WRITTEN INSTRUCTION >> Extract all of the data and reproduce it precisely.

^^^^

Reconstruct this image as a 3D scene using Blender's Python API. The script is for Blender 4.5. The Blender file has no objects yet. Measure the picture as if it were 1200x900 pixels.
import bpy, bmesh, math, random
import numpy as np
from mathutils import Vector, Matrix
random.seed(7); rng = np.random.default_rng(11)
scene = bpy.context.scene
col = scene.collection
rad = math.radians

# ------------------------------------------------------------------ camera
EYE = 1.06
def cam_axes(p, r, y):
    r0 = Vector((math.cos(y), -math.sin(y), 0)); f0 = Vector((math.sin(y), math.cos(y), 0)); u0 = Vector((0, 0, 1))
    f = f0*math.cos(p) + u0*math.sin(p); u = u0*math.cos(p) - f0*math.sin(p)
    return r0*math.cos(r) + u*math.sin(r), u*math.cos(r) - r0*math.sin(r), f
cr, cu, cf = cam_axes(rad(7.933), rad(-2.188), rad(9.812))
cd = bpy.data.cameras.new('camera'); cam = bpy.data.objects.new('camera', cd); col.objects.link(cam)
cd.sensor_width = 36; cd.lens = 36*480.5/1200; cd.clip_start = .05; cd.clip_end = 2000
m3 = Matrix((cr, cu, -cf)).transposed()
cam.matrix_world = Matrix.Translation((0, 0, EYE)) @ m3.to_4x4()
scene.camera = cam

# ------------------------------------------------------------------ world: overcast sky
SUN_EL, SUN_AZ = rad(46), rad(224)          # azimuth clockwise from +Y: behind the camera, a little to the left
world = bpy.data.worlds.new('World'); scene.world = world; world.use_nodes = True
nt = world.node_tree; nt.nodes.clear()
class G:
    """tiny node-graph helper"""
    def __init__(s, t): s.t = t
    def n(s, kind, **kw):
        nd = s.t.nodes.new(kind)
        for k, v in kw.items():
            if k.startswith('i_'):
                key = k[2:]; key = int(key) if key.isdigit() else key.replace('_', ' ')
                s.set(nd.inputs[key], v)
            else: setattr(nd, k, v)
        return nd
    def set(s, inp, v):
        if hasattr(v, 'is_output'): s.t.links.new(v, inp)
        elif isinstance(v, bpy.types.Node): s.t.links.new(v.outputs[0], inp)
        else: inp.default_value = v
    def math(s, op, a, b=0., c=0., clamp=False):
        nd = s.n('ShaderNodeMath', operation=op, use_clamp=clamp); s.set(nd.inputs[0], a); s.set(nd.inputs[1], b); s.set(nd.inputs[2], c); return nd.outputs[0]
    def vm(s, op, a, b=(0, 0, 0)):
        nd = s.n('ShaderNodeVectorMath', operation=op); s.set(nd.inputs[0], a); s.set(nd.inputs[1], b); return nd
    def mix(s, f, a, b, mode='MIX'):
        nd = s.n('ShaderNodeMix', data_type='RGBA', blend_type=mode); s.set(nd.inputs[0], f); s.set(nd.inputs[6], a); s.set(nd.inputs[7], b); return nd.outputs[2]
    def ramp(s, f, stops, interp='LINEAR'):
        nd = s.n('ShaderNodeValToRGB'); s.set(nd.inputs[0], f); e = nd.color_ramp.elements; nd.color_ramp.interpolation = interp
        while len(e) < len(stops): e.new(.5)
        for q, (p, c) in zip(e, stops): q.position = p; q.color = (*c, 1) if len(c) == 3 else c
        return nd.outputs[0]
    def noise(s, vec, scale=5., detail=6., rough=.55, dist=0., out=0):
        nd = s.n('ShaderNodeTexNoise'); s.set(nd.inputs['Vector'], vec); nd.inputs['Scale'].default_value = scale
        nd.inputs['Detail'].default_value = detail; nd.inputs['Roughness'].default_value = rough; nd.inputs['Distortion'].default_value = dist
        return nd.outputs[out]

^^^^

RESPONSE TO THE TASK >>
Reconstruct this image as a 3D scene using Blender's Python API. The script is for Blender 4.5. The Blender file has no objects yet. Measure the picture as if it were 1200x900 pixels.
import bpy, bmesh, math, random
import numpy as np
from mathutils import Vector, Matrix
random.seed(7); rng = np.random.default_rng(11)
scene = bpy.context.scene
col = scene.collection
rad = math.radians

# ------------------------------------------------------------------ camera
EYE = 1.06
def cam_axes(p, r, y):
    r0 = Vector((math.cos(y), -math.sin(y), 0)); f0 = Vector((math.sin(y), math.cos(y), 0)); u0 = Vector((0, 0, 1))
    f = f0*math.cos(p) + u0*math.sin(p); u = u0*math.cos(p) - f0*math.sin(p)
    return r0*math.cos(r) + u*math.sin(r), u*math.cos(r) - r0*math.sin(r), f
cr, cu, cf = cam_axes(rad(7.933), rad(-2.188), rad(9.812))
cd = bpy.data.cameras.new('camera'); cam = bpy.data.objects.new('camera', cd); col.objects.link(cam)
cd.sensor_width = 36; cd.lens = 36*480.5/1200; cd.clip_start = .05; cd.clip_end = 2000
m3 = Matrix((cr, cu, -cf)).transposed()
cam.matrix_world = Matrix.Translation((0, 0, EYE)) @ m3.to_4x4()
scene.camera = cam

# ------------------------------------------------------------------ world: overcast sky
SUN_EL, SUN_AZ = rad(46), rad(224)          # azimuth clockwise from +Y: behind the camera, a little to the left
world = bpy.data.worlds.new('World'); scene.world = world; world.use_nodes = True
nt = world.node_tree; nt.nodes.clear()
class G:
    """tiny node-graph helper"""
    def __init__(s, t): s.t = t
    def n(s, kind, **kw):
        nd = s.t.nodes.new(kind)
        for k, v in kw.items():
            if k.startswith('i_'):
                key = k[2:]; key = int(key) if key.isdigit() else key.replace('_', ' ')
                s.set(nd.inputs[key], v)
            else: setattr(nd, k, v)
        return nd
    def set(s, inp, v):
        if hasattr(v, 'is_output'): s.t.links.new(v, inp)
        elif isinstance(v, bpy.types.Node): s.t.links.new(v.outputs[0], inp)
        else: inp.default_value = v
    def math(s, op, a, b=0., c=0., clamp=False):
        nd = s.n('ShaderNodeMath', operation=op, use_clamp=clamp); s.set(nd.inputs[0], a); s.set(nd.inputs[1], b); s.set(nd.inputs[2], c); return nd.outputs[0]
    def vm(s, op, a, b=(0, 0, 0)):
        nd = s.n('ShaderNodeVectorMath', operation=op); s.set(nd.inputs[0], a); s.set(nd.inputs[1], b); return nd
    def mix(s, f, a, b, mode='MIX'):
        nd = s.n('ShaderNodeMix', data_type='RGBA', blend_type=mode); s.set(nd.inputs[0], f); s.set(nd.inputs[6], a); s.set(nd.inputs[7], b); return nd.outputs[2]
    def ramp(s, f, stops, interp='LINEAR'):
        nd = s.n('ShaderNodeValToRGB'); s.set(nd.inputs[0], f); e = nd.color_ramp.elements; nd.color_ramp.interpolation = interp
        while len(e) < len(stops): e.new(.5)
        for q, (p, c) in zip(e, stops): q.position = p; q.color = (*c, 1) if len(c) == 3 else c
        return nd.outputs[0]
    def noise(s, vec, scale=5., detail=6., rough=.55, dist=0., out=0):
        nd = s.n('ShaderNodeTexNoise'); s.set(nd.inputs['Vector'], vec); nd.inputs['Scale'].default_value = scale
        nd.inputs['Detail'].default_value = detail; nd.inputs['Roughness'].default_value = rough; nd.inputs['Distortion'].default_value = dist
        return nd.outputs[out]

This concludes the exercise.